• Entries with scene source code
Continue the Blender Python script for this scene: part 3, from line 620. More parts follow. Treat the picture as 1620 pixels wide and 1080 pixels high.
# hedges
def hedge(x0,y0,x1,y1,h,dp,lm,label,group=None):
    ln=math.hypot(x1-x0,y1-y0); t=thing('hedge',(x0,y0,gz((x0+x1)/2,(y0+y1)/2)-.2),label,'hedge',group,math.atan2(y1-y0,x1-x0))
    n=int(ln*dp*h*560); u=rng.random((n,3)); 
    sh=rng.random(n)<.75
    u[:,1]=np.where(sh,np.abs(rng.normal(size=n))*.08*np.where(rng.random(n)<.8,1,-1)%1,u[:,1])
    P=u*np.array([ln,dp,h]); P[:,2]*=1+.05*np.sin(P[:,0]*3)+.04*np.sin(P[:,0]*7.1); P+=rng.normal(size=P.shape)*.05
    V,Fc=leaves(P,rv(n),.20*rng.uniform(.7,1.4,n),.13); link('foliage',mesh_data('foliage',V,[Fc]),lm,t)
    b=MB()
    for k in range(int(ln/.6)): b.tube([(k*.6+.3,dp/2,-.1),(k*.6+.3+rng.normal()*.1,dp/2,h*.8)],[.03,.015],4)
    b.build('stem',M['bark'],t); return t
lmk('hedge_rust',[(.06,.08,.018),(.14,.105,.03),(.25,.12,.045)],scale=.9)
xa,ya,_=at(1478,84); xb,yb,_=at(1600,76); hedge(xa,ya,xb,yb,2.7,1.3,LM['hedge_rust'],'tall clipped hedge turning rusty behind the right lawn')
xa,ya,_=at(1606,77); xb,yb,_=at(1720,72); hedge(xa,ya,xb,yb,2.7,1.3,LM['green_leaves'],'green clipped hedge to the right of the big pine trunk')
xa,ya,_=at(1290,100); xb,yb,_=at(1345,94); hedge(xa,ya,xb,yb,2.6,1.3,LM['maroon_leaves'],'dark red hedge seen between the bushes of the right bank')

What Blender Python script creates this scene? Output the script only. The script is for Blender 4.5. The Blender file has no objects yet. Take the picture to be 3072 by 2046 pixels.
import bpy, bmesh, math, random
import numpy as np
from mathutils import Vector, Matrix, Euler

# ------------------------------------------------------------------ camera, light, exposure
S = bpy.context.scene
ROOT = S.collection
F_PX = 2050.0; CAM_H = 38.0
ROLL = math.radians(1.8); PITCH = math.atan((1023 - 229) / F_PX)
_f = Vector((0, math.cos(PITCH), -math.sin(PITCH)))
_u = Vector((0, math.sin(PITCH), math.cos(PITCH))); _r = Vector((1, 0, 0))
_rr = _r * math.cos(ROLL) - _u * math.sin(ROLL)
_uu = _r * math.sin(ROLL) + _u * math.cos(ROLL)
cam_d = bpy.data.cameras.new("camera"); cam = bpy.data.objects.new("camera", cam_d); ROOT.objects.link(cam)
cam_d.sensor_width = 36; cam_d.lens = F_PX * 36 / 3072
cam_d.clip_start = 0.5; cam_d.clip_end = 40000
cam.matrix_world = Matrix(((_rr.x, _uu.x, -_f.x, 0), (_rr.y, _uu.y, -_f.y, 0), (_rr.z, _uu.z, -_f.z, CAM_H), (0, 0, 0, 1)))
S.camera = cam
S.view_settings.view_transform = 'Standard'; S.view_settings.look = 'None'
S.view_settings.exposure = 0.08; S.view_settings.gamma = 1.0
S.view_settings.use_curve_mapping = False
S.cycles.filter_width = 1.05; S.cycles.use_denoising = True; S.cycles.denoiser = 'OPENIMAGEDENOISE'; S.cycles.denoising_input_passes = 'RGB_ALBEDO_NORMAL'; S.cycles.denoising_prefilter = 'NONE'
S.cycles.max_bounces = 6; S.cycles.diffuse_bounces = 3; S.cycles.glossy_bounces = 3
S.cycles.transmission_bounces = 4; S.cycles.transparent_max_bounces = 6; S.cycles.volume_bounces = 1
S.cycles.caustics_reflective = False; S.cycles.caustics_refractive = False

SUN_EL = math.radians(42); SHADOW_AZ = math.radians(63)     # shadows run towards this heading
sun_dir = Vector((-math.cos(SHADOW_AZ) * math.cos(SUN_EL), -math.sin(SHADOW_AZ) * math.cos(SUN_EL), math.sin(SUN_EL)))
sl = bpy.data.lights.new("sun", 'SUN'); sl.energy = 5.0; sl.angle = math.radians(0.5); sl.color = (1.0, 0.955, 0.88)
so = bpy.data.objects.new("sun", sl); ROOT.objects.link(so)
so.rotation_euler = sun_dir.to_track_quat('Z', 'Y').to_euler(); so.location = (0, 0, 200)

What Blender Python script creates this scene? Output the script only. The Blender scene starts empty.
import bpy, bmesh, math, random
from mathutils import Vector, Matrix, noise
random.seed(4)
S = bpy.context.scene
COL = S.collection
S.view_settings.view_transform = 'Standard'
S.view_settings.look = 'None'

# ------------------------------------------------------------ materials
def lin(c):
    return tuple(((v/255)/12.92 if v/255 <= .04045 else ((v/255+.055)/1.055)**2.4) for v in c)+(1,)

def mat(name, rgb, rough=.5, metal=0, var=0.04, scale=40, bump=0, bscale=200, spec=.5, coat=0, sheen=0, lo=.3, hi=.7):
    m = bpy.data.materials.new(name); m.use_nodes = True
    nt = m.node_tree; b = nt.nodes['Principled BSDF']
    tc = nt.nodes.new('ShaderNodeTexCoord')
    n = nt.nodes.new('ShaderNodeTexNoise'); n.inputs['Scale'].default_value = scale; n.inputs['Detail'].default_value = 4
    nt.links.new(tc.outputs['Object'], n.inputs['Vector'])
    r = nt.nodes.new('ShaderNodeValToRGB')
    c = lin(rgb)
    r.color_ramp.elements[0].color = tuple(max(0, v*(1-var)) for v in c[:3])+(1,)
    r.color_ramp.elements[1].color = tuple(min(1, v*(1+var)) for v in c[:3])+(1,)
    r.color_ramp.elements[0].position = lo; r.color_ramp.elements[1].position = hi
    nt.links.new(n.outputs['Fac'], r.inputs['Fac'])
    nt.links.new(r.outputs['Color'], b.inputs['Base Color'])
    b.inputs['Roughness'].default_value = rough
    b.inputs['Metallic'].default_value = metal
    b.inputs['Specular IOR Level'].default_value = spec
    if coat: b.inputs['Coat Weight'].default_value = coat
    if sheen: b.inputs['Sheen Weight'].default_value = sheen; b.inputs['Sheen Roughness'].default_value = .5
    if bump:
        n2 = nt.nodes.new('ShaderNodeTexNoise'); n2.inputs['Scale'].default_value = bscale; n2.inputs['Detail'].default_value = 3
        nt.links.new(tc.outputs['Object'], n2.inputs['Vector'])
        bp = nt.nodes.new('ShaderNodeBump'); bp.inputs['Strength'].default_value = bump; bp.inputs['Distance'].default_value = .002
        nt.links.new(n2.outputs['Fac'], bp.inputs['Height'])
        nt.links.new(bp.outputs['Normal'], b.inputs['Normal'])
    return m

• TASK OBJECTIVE
Print, without alteration, the lines from the line with "scene starts empty." to the line with "return tuple(((v/255)/12.92 if". Include both of them, and omit every other line.

• WORKED ANSWER
What Blender Python script creates this scene? Output the script only. The Blender scene starts empty.
import bpy, bmesh, math, random
from mathutils import Vector, Matrix, noise
random.seed(4)
S = bpy.context.scene
COL = S.collection
S.view_settings.view_transform = 'Standard'
S.view_settings.look = 'None'

# ------------------------------------------------------------ materials
def lin(c):
    return tuple(((v/255)/12.92 if v/255 <= .04045 else ((v/255+.055)/1.055)**2.4) for v in c)+(1,)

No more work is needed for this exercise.